BOA style, to the degree that there is such a thing, gets rewarded just fine in OMEA. Mason won every caption when they appeared in OMEA earlier this year (except guard, which Miamisburg took).
The funny thing is that MSBA was created specifically because the OMEA system was not giving groups who wanted to compete on a regional/national level the tools to succeed because it wasn't rewarding things that BOA-style shows were moving toward (curvilinear drill, themed shows, etc). Some would say that even decades later, OMEA has been slow to accept less "traditional" aspects of the activity. One could argue that Mason won every caption (again, sans guard [and deservedly so - 'burg's guard is phenomenal!]) because they, despite their style differences, were recognized by the judges to be stronger in each area than the other groups in attendance. Similarly, any BOA GN Finalist-calibre program could perform in any circuit and be scored well because so much of the activity, regional style differences aside, is translatable to "who plays the best", "who moves the best", and "who has the best show" (for whatever "best" means in any case) and those groups consistently play, move, and design among the best. I hope that last sentence made as much sense in print as it did in my head Absolutely. Once you reach a certain level of accomplishment, any band circuit will reward it. And yet even at a lower level, OMEA put Kings's dirty BOA-style show ahead of North Royalton and Medina. And they put Worthington Kilbourne's kitchen-sink BOA-style show and Central Crossing's diffuse BOA-style show ahead of Marysville and Hilliard Davidson. OMEA is every bit as capable of narrow aesthetics as BOA is. Put down a trap, throw in some tarps, play some narration, and you're golden! (He said, cheekily.)

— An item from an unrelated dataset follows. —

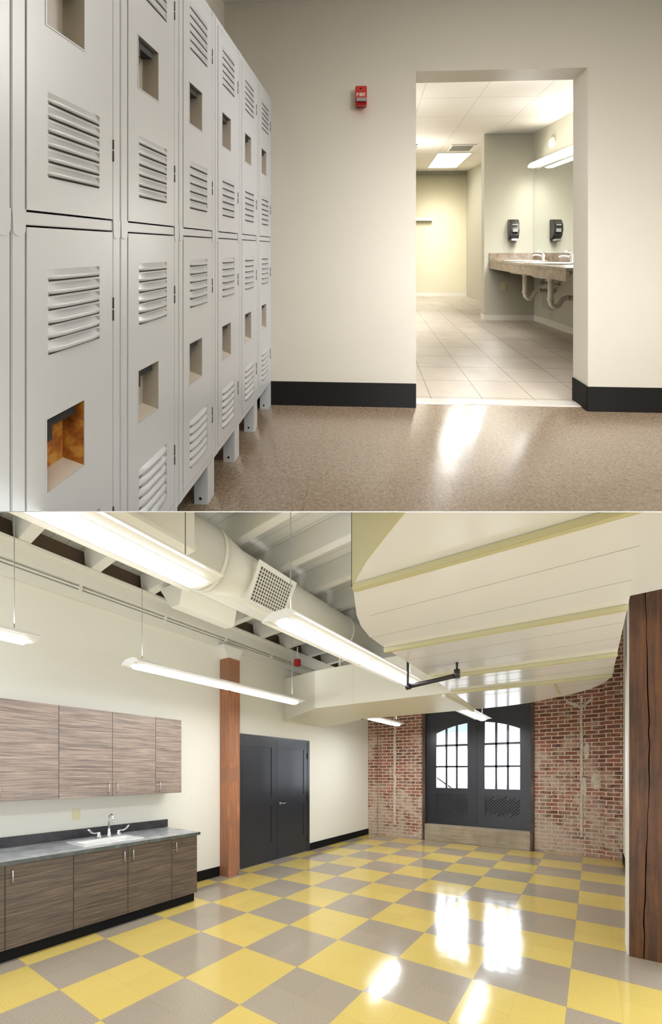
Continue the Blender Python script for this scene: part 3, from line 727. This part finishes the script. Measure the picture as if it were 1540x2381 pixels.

Also, we have just one Grand Nationals Finalist quality band in Ohio (and fewer than ten Semifinalist quality bands), so I spend most of my time thinking about differences at a level or two down from that. I have no idea what Mason scored on the 300-point OMEA sheet, and I don't think that sheet would really be capable of handling *two* BOA finalist level bands, even back on Sep. 28. 299 vs. 299.5? A 60 in BOA is an 240 in OMEA, give or take. In mid-October, the best OMEA bands score about 285. Mason was already better than that. Can't breathe! On the other hand, BOA's sheets are not very good at differentiating between most OMEA bands. I generally can tell which OMEA band will score to within ten points between 210 and 270, i.e., where at least 80% of Ohio's bands will score, but in BOA, that works out to less than ten points of difference, and not very consistently differentiated at all. So I can see that Band X will score 220 and Band Y will score 240 in OMEA, and BOA gives them both a 59. And I get it: if you have 100+ bands to fit between 55 and 65, it's a struggle. But there needs to be someplace for all those bands to be judged, and BOA certainly doesn't have that bandwidth.
Anyway, I have Grove City in about sixth place musically today, and I figure that even after tomorrow, their music score still will be at Finalist level, but as I said a month ago, it won't be enough. And the BOA judges may show my prediction is all wet. One way or the other.